If we now create a version of my_composite, we should be able to print it.

(bind-func test-print
  (lambda ()
    (let ((mc:my_composite* (zalloc)))
      (tset! mc 0 1001)
      (aset! (tref-ptr mc 1) 0 501)
      (aset! (tref-ptr mc 1) 1 500)
      (tset! mc 2 "Acme Co.")
      (println mc)
      void
      )))

Note that in both functions we are passing a pointer to the array functions aref and aset!.
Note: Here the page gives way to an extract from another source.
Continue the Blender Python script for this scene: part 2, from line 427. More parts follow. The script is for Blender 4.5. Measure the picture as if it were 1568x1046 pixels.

Again this function does a few things:

• We are reserving some memory the same size as our my-composite type using zalloc, and setting the symbol mc to point to that memory.
• We are sequentially are set!ing some values into our my-composite data structure.
• We are printing the mc symbol using println, which thanks to the bind-poly call earlier knows how to print our my_composite type (println is just print with a newline!).

If we now run test-print we can see our type being printed by Extempore like it ain’t no thing:

(test-print)
; widgets sold:1001, red widgets:501, blue widgets:500, company name:Acme Co.

Hopefully this gives some insight into Extempore’s type system, writing it certainly did.